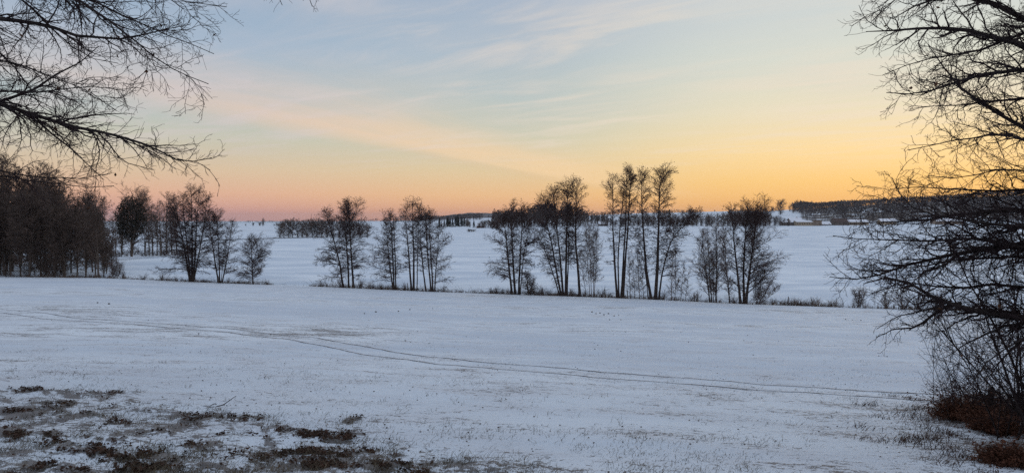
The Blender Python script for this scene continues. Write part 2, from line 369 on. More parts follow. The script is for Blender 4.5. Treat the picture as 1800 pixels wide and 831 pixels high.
def polyline(pts, n):
    pts = np.asarray(pts, float); d = np.r_[0, np.cumsum(np.linalg.norm(np.diff(pts, axis=0), axis=1))]
    t = np.linspace(0, d[-1], n); q = np.stack([np.interp(t, d, pts[:, k]) for k in range(pts.shape[1])], 1)
    for _ in range(max(1, n // (3 * len(pts)))):
        q[1:-1] = (q[:-2] + q[1:-1] * 2 + q[2:]) / 4
    return q
def strip(name, pxpath, width, off, mat, lift=.02, n=160, dig=0.0, label=None, cat=None):
    g = polyline(hit([p[0] for p in pxpath], [p[1] for p in pxpath]), n)
    T = np.gradient(g, axis=0); T /= np.linalg.norm(T, axis=1, keepdims=True); N = np.stack([-T[:, 1], T[:, 0]], 1)
    w = width * (.75 + .5 * fbm(np.arange(n) * .35, np.zeros(n), 3, int(abs(off) * 10 + 7)))
    L = g + N * (off + w[:, None] / 2); R = g + N * (off - w[:, None] / 2); Mid = (L + R) / 2
    def z3(a, dz): return np.c_[a, ground_z(a[:, 0], a[:, 1]) + dz]
    V = np.concatenate([z3(L, lift), z3(Mid, lift - dig), z3(R, lift)])
    i = np.arange(n - 1); q = np.concatenate([np.stack([i, i + 1, n + i + 1, n + i], 1), np.stack([n + i, n + i + 1, 2 * n + i + 1, 2 * n + i], 1)])
    m = MB(); m.quads(V, q); return m
TRACK = [(-60, 543), (0, 546), (150, 563), (300, 573), (420, 583), (530, 595), (600, 608), (680, 624), (800, 638), (1000, 654), (1250, 674), (1450, 688), (1640, 700), (1900, 716)]
for off in (-.62, .62):
    m = strip('tyre_track', TRACK, .11, off, M_rut, .018, 420, dig=.006)
    o = m.build('tyre_track', M_rut); tag(o, 'pair of thin dark wheel ruts crossing the near snow field', kind='structure')
m = strip('field_edge', [(150, 463), (190, 459), (240, 455), (312, 450), (345, 449)], .9, 0, M_ditch, .25, 60)
tag(m.build('field_track', M_ditch), 'dark verge in front of the far left trees', kind='structure')
m = strip('ditch', [(250, 427), (330, 424), (420, 421), (550, 417), (650, 416)], 5.5, 0, M_ditch, .3, 60)
tag(m.build('ditch', M_ditch), 'dark ditch line crossing the far left field', kind='structure')
m = strip('lane', [(300, 406.5), (480, 405), (640, 404.6), (700, 404)], 12, 0, M_roofsnow, .4, 60)
tag(m.build('snowy_lane', M_roofsnow), 'pale snow-covered lane across the far field', kind='structure')

# ------------------------------------------------------------------ plant growth (all levels vectorised)
def lerp_along(A, idx, t):
    K = A.shape[1]; f = np.clip(t, 0, .9999) * (K - 1); k = f.astype(int); f = f - k
    a = A[idx, k]; c = A[idx, k + 1]
    return a + (c - a) * (f[:, None] if A.ndim == 3 else f)
def norm(v): return v / (np.linalg.norm(v, axis=-1, keepdims=True) + 1e-9)
def march(p0, d0, L, K, rng, wob, trop):
    N = len(p0); P = np.zeros((N, K, 3)); P[:, 0] = p0; d = norm(d0); st_ = (L / (K - 1))[:, None]
    for k in range(1, K):
        d = norm(d + rng.normal(0, wob, (N, 3)) + np.array([0, 0, 1.]) * (trop if np.isscalar(trop) else trop[:, None]))
        P[:, k] = P[:, k - 1] + d * st_
    return P
def grow(P, R, per_m, rng, t0=.15, t1=1.0, frac=.45, ang=(35, 65), K=3, wob=.15, trop=0.0, flat=.5, rr=.6, rmax=.02, rtip=.006, Lmin=.2, Lmax=9, taper=.55, fixed=None, end=True):
    PL = np.linalg.norm(np.diff(P, axis=1), axis=2).sum(1)
    cnt = np.maximum(1, np.round(PL * per_m * rng.uniform(.7, 1.3, len(P)))).astype(int) if fixed is None else np.full(len(P), fixed)
    idx = np.repeat(np.arange(len(P)), cnt); N = len(idx)
    start = np.repeat(np.cumsum(cnt) - cnt, cnt); u = (np.arange(N) - start + rng.uniform(0, 1, N)) / np.repeat(cnt, cnt)
    t = t0 + (t1 - t0) * u
    p = lerp_along(P, idx, t); T = norm(lerp_along(P, idx, np.minimum(t + .04, .999)) - lerp_along(P, idx, np.maximum(t - .06, 0)))
    v = rng.normal(0, 1, (N, 3)); v -= (v * T).sum(1, keepdims=True) * T; v = norm(v); v[:, 2] *= (1 - flat); v = norm(v)
    a = np.radians(rng.uniform(ang[0], ang[1], N))[:, None]
    d = np.cos(a) * T + np.sin(a) * v
    L = np.clip(PL[idx] * frac * (1 - taper * t) * rng.uniform(.55, 1.25, N), Lmin, Lmax)
    Q = march(p, d, L, K, rng, wob, trop)
    r0 = np.minimum(lerp_along(R, idx, t) * rr, rmax)[:, None]; r0 = np.maximum(r0, rtip)
    RR = rtip + (r0 - rtip) * (1 - np.linspace(0, 1, K)[None]) ** 1.0
    return Q, RR
def stem_branches(P, r, ext, n, rng, Ym, e_low=70, e_top=32, droop=-.07, K=7, rb=.045, t_first=None, rtip=.012):
    """primary branches on one stem; ext = (height fraction, reach to left, reach to right) in photo pixels"""
    e = np.array(ext, float); t0 = e[0, 0]; t = t0 + (1 - t0) * ((np.arange(n) + rng.uniform(0, 1, n)) / n) ** .92
    p = lerp_along(P[None], np.zeros(n, int), t)
    ph = rng.uniform(0, 2 * np.pi, n); c = np.cos(ph)
    l = np.interp(t, e[:, 0], e[:, 1]) * Ym; rr = np.interp(t, e[:, 0], e[:, 2]) * Ym
    side = np.where(c > 0, rr, l); mean = (l + rr) / 2
    reach = (np.abs(c) * side + (1 - np.abs(c)) * np.minimum(mean, np.maximum(side, mean))) * rng.uniform(.66, 1.08, n)
    el = np.radians(e_low + (e_top - e_low) * np.clip((t - t0) / (1 - t0 + 1e-6), 0, 1) ** 1.4 + rng.uniform(-9, 9, n))
    d = np.stack([np.cos(ph) * np.sin(el), np.sin(ph) * np.sin(el), np.cos(el)], 1)
    L = np.maximum(reach / np.maximum(np.sin(el), .6), .5)
    tr = np.where(t < .6, droop, droop * .3)
    Q = march(p, d, L, K, rng, .10, tr)
    rt = np.interp(t, np.linspace(0, 1, len(r)), r)
    r0 = np.minimum(rt * .5, rb * (.5 + L / 4)); r0 = np.maximum(r0, rtip * 1.3)[:, None]
    return Q, rtip * .8 + (r0 - rtip * .8) * (1 - np.linspace(0, 1, K)[None])
def smooth_stem(pts, K, rng, wig=.02):
    q = polyline(pts, K); L = np.linalg.norm(q[-1] - q[0]); w = np.cumsum(rng.normal(0, 1, (K, 3)), 0) * wig * L / K
    w -= np.linspace(0, 1, K)[:, None] * w[-1] * .5; w[0] = 0; w[:, 2] = 0
    return q + w
def add_branches(mb, cb, Q, RQ, rng, dens=1.0, flat=.55, tw=.011, cones=0.0, up=.0, twl=(.35, .9), k2=3):
    mb.tubes(Q, RQ, 4)
    s1, r1 = grow(Q, RQ, 4.0 * dens, rng, .16, 1, .42, (32, 62), 3, .13, up, flat, .6, .022, tw, .35, 2.4)
    mb.tubes(s1, r1, 3)
    s2, r2 = grow(s1, r1, 7.2 * dens, rng, .1, 1, .6, (25, 60), k2, .16, up, flat * .7, .7, tw * 1.15, tw * .55, twl[0], twl[1])
    mb.tubes(s2, r2, 3)
    cones *= .55
    if cones > 0:
        k = rng.uniform(0, 1, len(s2)) < cones; e = s2[k][:, -1]; add_blobs(cb, e, rng, .03, .07)
    return len(s1), len(s2)
OCT_V = np.array([[1, 0, 0], [-1, 0, 0], [0, 1, 0], [0, -1, 0], [0, 0, 1.3], [0, 0, -1.3]]); OCT_F = np.array([[0, 2, 4], [2, 1, 4], [1, 3, 4], [3, 0, 4], [2, 0, 5], [1, 2, 5], [3, 1, 5], [0, 3, 5]])
def add_blobs(mb, pts, rng, a, c):
    if len(pts) == 0: return
    s = rng.uniform(a, c, (len(pts), 1, 1)); V = pts[:, None] + OCT_V[None] * s
    mb.tris(V, OCT_F[None] + np.arange(len(pts))[:, None, None] * 6)
def add_leaves(mb, pts, rng, a, c, up=.3):
    n = len(pts)
    if n == 0: return
    A = norm(rng.normal(0, 1, (n, 3)) * [1, 1, up]); B = norm(np.cross(A, rng.normal(0, 1, (n, 3)))); s = rng.uniform(a, c, (n, 1))
    Cc = np.cross(A, B) * s * .25
    V = np.stack([pts - A * s, pts + B * s * .55 + Cc, pts + A * s, pts - B * s * .55 + Cc], 1)
    mb.quads(V, np.arange(n)[:, None] * 4 + np.arange(4)[None])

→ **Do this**
Where a line holds "pixels", copy it out.

→ **Solution for this exercise**
The Blender Python script for this scene continues. Write part 2, from line 369 on. More parts follow. The script is for Blender 4.5. Treat the picture as 1800 pixels wide and 831 pixels high.
    """primary branches on one stem; ext = (height fraction, reach to left, reach to right) in photo pixels"""